Not that Amazon is beyond new types of promotion, like its Amazon prime days or $500,000 premium product pages. And, granted, there are companies looking to become the Amazon of the pot trade. Too late. But Amazon seems as surprised as the consumers in this case.

They wanted totes, not tokes

The original story seems to come from Orlando television station WFTV. An unidentified woman and her fiancé ordered 27-gallon containers from Amazon Warehouse Deals, which the company advertises as "great deals on quality used products."

When the totes came in, they were suspiciously heavy at 93.5 pounds. Those bins clearly had something stashed inside. Upon opening the packages and lids, the odor was clear.

It's a funny/not funny story. The couple called the police (the first officer on the scene was apparently stunned) and so now had to explain how they might have that much illegal material in their home. Would you believe that Amazon had "accidentally" shipped out enough dried plant material to keep a dorm full of stoners ridiculously happy for a week?

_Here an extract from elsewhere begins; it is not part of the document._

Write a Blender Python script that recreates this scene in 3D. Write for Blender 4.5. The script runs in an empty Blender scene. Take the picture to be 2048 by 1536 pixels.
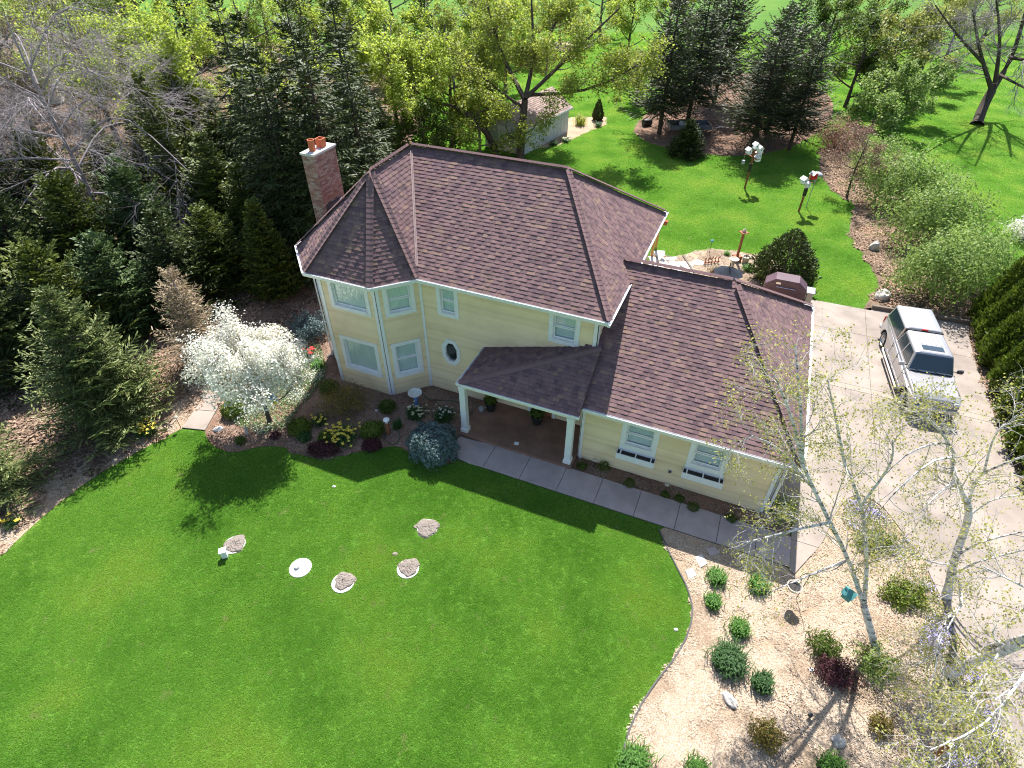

The worries didn't stop there. The couple was afraid that someone had somehow figured out where their product had gone and would break in, so they slept elsewhere for a number of nights.

Don't let the man see your can. Man

This originally happened a month ago and the couple had gone back and forth with Amazon (which has not yet responded to my questions and a request for a statement). Reportedly the make-good from the company was a $150 gift card. No, there was not a link to its selection of bongs. And, no, I'm not kidding. Yes, Amazon has a fair amount of paraphernalia, including an Arizona Green Tea Diversion Safe Can Stash.

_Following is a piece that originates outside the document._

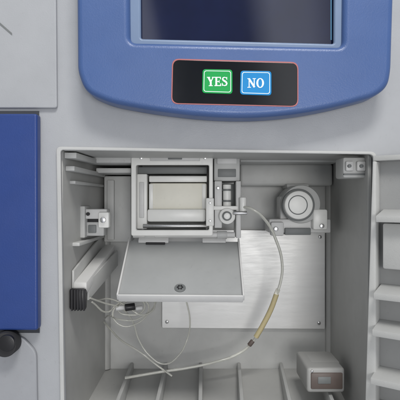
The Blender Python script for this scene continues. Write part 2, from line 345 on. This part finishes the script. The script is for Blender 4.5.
def word(txt,cx,cy,hpx,y,m,xs=1.0):
    tw=sum(LET[c][0] for c in txt)*hpx*xs
    x=cx-tw/2; obs=[]; e=0
    for c in txt:
        wd,polys=LET[c]
        for loops in polys:
            pts=[pl([(x+q[0]*hpx*xs, cy+hpx/2-q[1]*hpx) for q in lp],y) for lp in loops]
            obs.append(plate('t',pts,y-e,.0004,m,0)); e+=.000012
        x+=wd*hpx*xs
    return obs
def button(pts,yb_,m,txt,cx,cy,h,label,xs):
    inner=[(cx+(a-cx)*.90,cy+(b-cy)*.88) for a,b in pts]
    inner2=[(cx+(a-cx)*.86,cy+(b-cy)*.83) for a,b in pts]
    obs=[plate('b',[pl(pts,yb_,.0032)],yb_,.0012,m,.0005,3),
         plate('b',[pl(inner,yb_,.0026),pl(inner2,yb_,.0022)],yb_-.00015,.0003,INK,0)]
    obs+=word(txt,cx,cy,h,yb_-.0002,INK,xs)
    o=join(obs,'button'); o['label']=label; part(o,keypad); return o
yy=yk-.0010
button([(202,93),(202.5,69),(232.5,69.5),(232.5,94)],yy,GREEN,'YES',217.3,81.5,9.2,'green YES button',1.0)
button([(240,94.5),(240.5,70.5),(271.5,71),(271.5,95.5)],yy,CYAN,'NO',256,83,9.4,'blue NO button',1.02)
# ---------------------------------------------------------------- tubing (separate loose things)
def T(l): return [P(a,b,y) for a,b,y in l]
h=tube('hose',T([(243,207,.088),(252,209,.08),(266,221,.085),(276,240,.10),(282,262,.115),(281,280,.125),(275,298,.13),(267,316,.135),(258,334,.14),(249,346,.145),(236,355,.145),(215,362,.14),(190,367.5,.135),(160,372,.13),(125,378,.125)]),.0017,TUBE)
h['label']='thin clear hose looping down from the reader to the compartment floor'; h['category']='hose'
sl=tube('sleeve',T([(276.5,294,.13),(271,309,.133),(263,325,.137),(256,337,.14)]),.0034,YEL); parent(sl,h)
for c_ in (cyl('connector',P(251,343,.143),P(247,348,.144)-P(255,338,.142),.0030,.008,BROWN,.0006),cyl('connector',P(277,292,.13),P(275,296,.13)-P(279,288,.13),.0028,.008,CREAM,.0005)): parent(c_,h)
wr=tube('signal_wire',T([(90,298,.04),(104,303,.07),(122,309,.10),(133,322,.12),(139,340,.13),(150,356,.13),(165,364,.13),(178,356,.13),(187,340,.13),(190,322,.14),(186,300,.15),(180,280,.16)]),.0010,TUBE)
wr['label']='thin white wire looping under the grey flap'; wr['category']='wire'
wr2=tube('capillary_tube',T([(104,322,.18),(112,331,.16),(122,341,.14),(140,352,.13),(158,366,.13),(172,376,.128)]),.0012,TUBE)
wr2['label']='short clear capillary tube on the compartment floor'; wr2['category']='tube'
wr3=tube('coiled_tube',T([(92,302,.045),(108,312,.08),(118,304,.10),(130,299,.11),(144,303,.11),(143,311,.105),(130,315,.10),(118,310,.10),(122,301,.105),(136,298,.112),(149,307,.112),(138,319,.10),(122,320,.095),(111,316,.12),(105,318,.175)]),.0010,TUBE)
wr3['label']='small tangle of clear tubing beside the sloped rail'; wr3['category']='tube'
wr4=tube('coiled_tube',T([(98,300,.12),(110,299,.11),(126,306,.10),(143,315,.10),(155,305,.115),(143,294,.125),(126,302,.118),(113,312,.11),(120,325,.108),(136,324,.112),(149,313,.12),(157,300,.135),(160,285,.15)]),.0009,TUBE)
wr4['label']='clear tubing curling around the small black fitting'; wr4['category']='tube'
cn=join([cyl('n',P(130,307,.095),(1,.2,.1),.0042,.012,BLACK,.0008),cyl('n',P(120,308,.095),(1,.2,.1),.0028,.010,LIGHT,.0006),cyl('n',P(139,308,.098),(1,.2,.1),.0026,.008,LIGHT,.0006)],'tube_fitting'); parent(cn,wr3)
# ---------------------------------------------------------------- light: soft room, made-up bright bands for reflections
w_=bpy.data.worlds.new('World'); scene.world=w_; w_.use_nodes=True
wn=w_.node_tree; bg=wn.nodes['Background']; bg.inputs['Strength'].default_value=.36
tc=wn.nodes.new('ShaderNodeTexCoord'); sx=wn.nodes.new('ShaderNodeSeparateXYZ'); wn.links.new(tc.outputs['Generated'],sx.inputs[0])
rp=wn.nodes.new('ShaderNodeValToRGB'); mr=wn.nodes.new('ShaderNodeMapRange'); mr.inputs['From Min'].default_value=-1; mr.inputs['From Max'].default_value=1
mz=wn.nodes.new('ShaderNodeMath'); mz.operation='MULTIPLY_ADD'; mz.inputs[1].default_value=.18   # edges of the added bright bands lean a little
wn.links.new(sx.outputs['Z'],mz.inputs[0]); wn.links.new(sx.outputs['X'],mz.inputs[2])
wn.links.new(mz.outputs[0],mr.inputs['Value']); wn.links.new(mr.outputs['Result'],rp.inputs['Fac'])
e=rp.color_ramp.elements; e[0].position=0.0; e[0].color=(.97,.98,1,1); e[1].position=1; e[1].color=(.93,.95,1,1)
for pos,c in ((.42,(.9,.95,1.0)),(.44,(3.8,3.9,4.3)),(.482,(3.4,3.5,3.9)),(.492,(.6,.65,.75)),(.575,(.6,.65,.75)),(.598,(3.8,3.9,4.1)),(.63,(3.4,3.5,3.7)),(.66,(1,1,1.1))):  # bright bands added to the world to reflect in screen and keypad
    q=e.new(pos); q.color=(*c,1)
wn.links.new(rp.outputs['Color'],bg.inputs['Color'])
def area(name,loc,tgt,sx,sy,pw,c=(1,1,1)):
    l=bpy.data.lights.new(name,'AREA'); l.shape='RECTANGLE'; l.size=sx; l.size_y=sy; l.energy=pw; l.color=c
    o=bpy.data.objects.new(name,l); o.location=loc; col.objects.link(o)
    o.rotation_euler=(Vector(tgt)-Vector(loc)).to_track_quat('-Z','Y').to_euler(); return o
area('ceiling_light',(.2,-.9,1.15),(0,0,-.05),.5,.3,13,(1,.98,.945))
area('room_light',(.2,-1.6,.0),(0,0,-.1),.5,.4,8,(1,.985,.96))  # added low fill from the front to brighten the compartment
# ---------------------------------------------------------------- camera
cam=bpy.data.cameras.new('camera'); co=bpy.data.objects.new('camera',cam); col.objects.link(co)
co.location=(0,-D,0); co.rotation_euler=(math.pi/2,0,0); cam.lens=36*D/.4; cam.sensor_width=36; cam.clip_start=.01; cam.clip_end=100
scene.camera=co
scene.view_settings.view_transform='Standard'; scene.view_settings.look='None'; scene.view_settings.exposure=0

[Update 23-Oct-2017 3:19PM: Amazon did not answer the questions but did provide a short statement: "Our customer service team worked directly with the customer to address concerns and will work with law enforcement to investigate the case, as needed."

What the customers wanted was an explanation of how this could happen. "There was no concern for a customer's safety," they told WFTV. "I mean, this could have turned into a worst-case scenario."

And it absolutely could have. You'd think management would want an explanation post haste as well.

Companies need to ship responsibly

This is beyond a small screw-up. Whether the package shipped from one of their warehouses or from a third party, it shows that Amazon cannot guarantee that it's in control of what's going on. What other items might be hidden in their facilities? What other ... surprises might await another customer? Or what have consumers already had to endure that didn't land on some news desk?

For Amazon's competitors, it also opens the door for some snarky and effective publicity campaigns. "Get your order, not a visit from the DEA."